Puri: This patch making game is interesting but the underlying question is what is the criteria you are using and in any consolidation process, ultimately you have to, in fairly granular detail, start to really understand what the synergies are. So, if you were to bring a set of banks together, what are you achieving in terms of synergies as regards either management capability bad bandwidth, geographic reach, certain segment skills or product skills that are unique to each bank and which brought together can make one plus one equal three, access to funding and balance sheet management and treasury management, forex related, capital market related skills which can actually enhance this.

This is the point of the Bank Board Bureau, it is actually equipped I believe to carry out a very detailed granular analysis around synergies.
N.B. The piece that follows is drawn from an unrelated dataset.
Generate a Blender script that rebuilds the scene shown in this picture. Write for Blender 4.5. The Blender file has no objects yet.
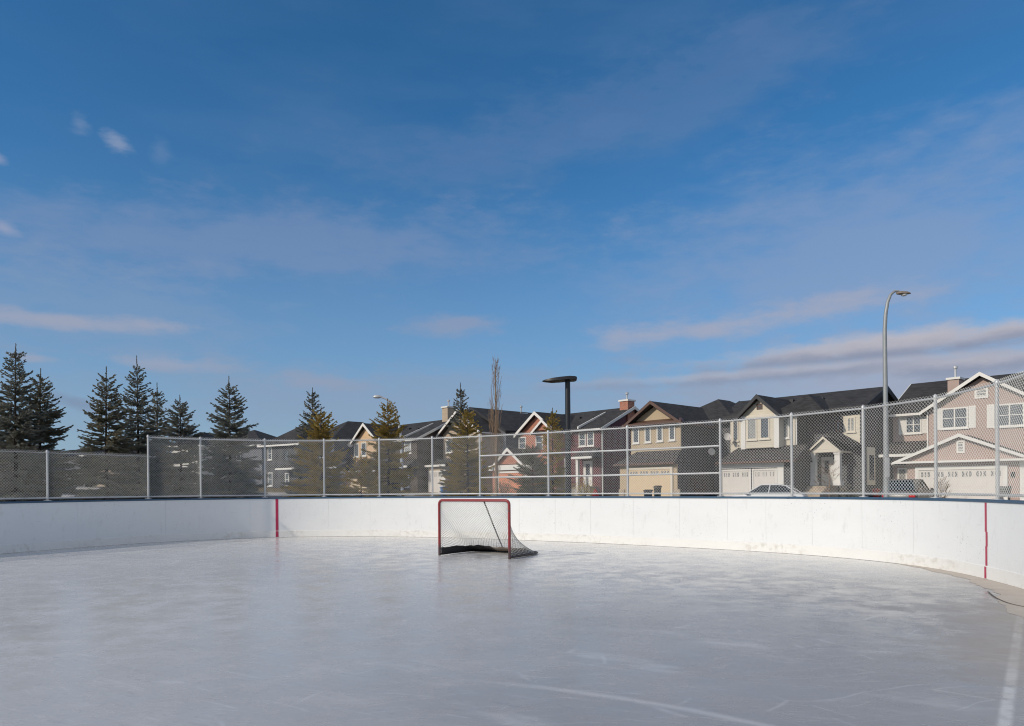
import bpy, bmesh, math, random
from mathutils import Vector, Matrix
R = math.radians
scene = bpy.context.scene
COL = scene.collection
rnd = random.Random(7)

# ------------------------------------------------------------------ measuring
F = 720.0; HC = 1.5; RHO = 0.0077; CY = 488.06
def ray(px, py):
    dx = px - 512.0; dy = py - CY
    return (dx - RHO*dy)/F, -(dy + RHO*dx)/F
def at(px, py, Z):
    t, e = ray(px, py)
    return Vector((t*Z, Z, HC + e*Z))
def on_ice(px, py):
    t, e = ray(px, py); Z = HC/-e
    return Vector((t*Z, Z, 0))
def gnd(x, y):
    s = max(0.0, min(y, 85.0) - 38.0)
    return 0.045*s
A30 = R(30)
U = Vector((math.cos(A30), -math.sin(A30), 0)); V = Vector((math.sin(A30), math.cos(A30), 0))

# ------------------------------------------------------------------ mesh helper
class MB:
    def __init__(s): s.v = []; s.f = []; s.smooth = False
    def add(s, vs, fs):
        o = len(s.v); s.v += [tuple(p) for p in vs]; s.f += [tuple(i+o for i in f) for f in fs]; return s
    def box(s, x0, x1, y0, y1, z0, z1):
        return s.add([(x0,y0,z0),(x1,y0,z0),(x1,y1,z0),(x0,y1,z0),(x0,y0,z1),(x1,y0,z1),(x1,y1,z1),(x0,y1,z1)],
              [(0,3,2,1),(4,5,6,7),(0,1,5,4),(1,2,6,5),(2,3,7,6),(3,0,4,7)])
    def prism(s, a, b):
        n = len(a); return s.add(list(a)+list(b), [tuple(range(n))[::-1], tuple(range(n,2*n))] + [(i,(i+1)%n,n+(i+1)%n,n+i) for i in range(n)])
    def ext_y(s, prof, y0, y1):
        return s.prism([(x,y0,z) for x,z in prof], [(x,y1,z) for x,z in prof])
    def ext_x(s, prof, x0, x1):
        return s.prism([(x0,y,z) for y,z in prof], [(x1,y,z) for y,z in prof])
    def ext_z(s, prof, z0, z1):
        return s.prism([(x,y,z0) for x,y in prof], [(x,y,z1) for x,y in prof])
    def tube(s, pts, rad, n=8, cap=True):
        pts = [Vector(p) for p in pts]; rads = rad if isinstance(rad,(list,tuple)) else [rad]*len(pts)
        o = len(s.v); up = None
        for i,p in enumerate(pts):
            a = pts[max(i-1,0)]; b = pts[min(i+1,len(pts)-1)]; d = (b-a).normalized()
            if up is None:
                up = Vector((0,0,1)) if abs(d.z) < .9 else Vector((1,0,0))
            x = d.cross(up)
            if x.length < 1e-5: x = d.orthogonal()
            x.normalize(); y = x.cross(d); up = y
            for k in range(n):
                q = 2*math.pi*k/n
                s.v.append(tuple(p + (x*math.cos(q)+y*math.sin(q))*rads[i]))
        for i in range(len(pts)-1):
            for k in range(n):
                s.f.append((o+i*n+k, o+i*n+(k+1)%n, o+(i+1)*n+(k+1)%n, o+(i+1)*n+k))
        if cap:
            s.f.append(tuple(o+k for k in range(n))[::-1]); s.f.append(tuple(o+(len(pts)-1)*n+k for k in range(n)))
        return s
    def lathe(s, prof, n=16, c=(0,0)):
        o = len(s.v)
        for r,z in prof:
            for k in range(n):
                q = 2*math.pi*k/n; s.v.append((c[0]+r*math.cos(q), c[1]+r*math.sin(q), z))
        for i in range(len(prof)-1):
            for k in range(n):
                s.f.append((o+i*n+k,o+i*n+(k+1)%n,o+(i+1)*n+(k+1)%n,o+(i+1)*n+k))
        s.f.append(tuple(o+k for k in range(n))[::-1]); s.f.append(tuple(o+(len(prof)-1)*n+k for k in range(n)))
        return s
    def build(s, name, mat, parent=None, smooth=False, bevel=0, recalc=True):
        me = bpy.data.meshes.new(name); me.from_pydata(s.v, [], s.f); me.update()
        if recalc or bevel:
            bm = bmesh.new(); bm.from_mesh(me)
            if bevel:
                bmesh.ops.remove_doubles(bm, verts=bm.verts, dist=1e-5)
                bmesh.ops.bevel(bm, geom=[e for e in bm.edges if len(e.link_faces)==2 and e.calc_face_angle(0) > .5], offset=bevel, segments=2, profile=.5, affect='EDGES')
            bmesh.ops.recalc_face_normals(bm, faces=bm.faces)
            bm.to_mesh(me); bm.free()
        if smooth:
            for p in me.polygons: p.use_smooth = True
            try: me.set_sharp_from_angle(angle=R(40))
            except Exception: pass
        me.materials.append(mat)
        o = bpy.data.objects.new(name, me); COL.objects.link(o)
        if parent: o.parent = parent
        return o
def tag(o, label, cat, group=None, kind=None):
    if label: o['label'] = label
    if cat: o['category'] = cat
    if group: o['group'] = group
    if kind: o['kind'] = kind
    return o
def thing(name, label, cat, loc=(0,0,0), rz=0, group=None):
    o = bpy.data.objects.new(name, None); COL.objects.link(o); o.empty_display_size = .3
    o.location = loc; o.rotation_euler = (0,0,rz)
    return tag(o, label, cat, group)
def copy_tree(o, parent=None):
    c = o.copy(); COL.objects.link(c)
    if parent: c.parent = parent
    for ch in list(o.children): copy_tree(ch, c)
    return c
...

So, there is again a market linkage, market rationale. Ultimately consolidation is not an end in itself, you want to come out with an entity as Usha said where the sum is greater than the parts because you are going to have to go back into the market and ultimately raise capital with a story to tell and if that story doesn’t clearly bring out how the underlying synergies have been thought through, then this would have been a fairly ideal process.

Nobody can claim to have a pre-existing right to lead this. Simply because I am large player, it does not qualify me to essentially be the anchor or to lead consolidation. If I am fundamentally able to anchor the synergies, that is the basis on which we need to think this through. Some of the banks you mentioned have that capacity. Bank of Baroda (BoB) for example should clearly be an anchor bank in any process of consolidation.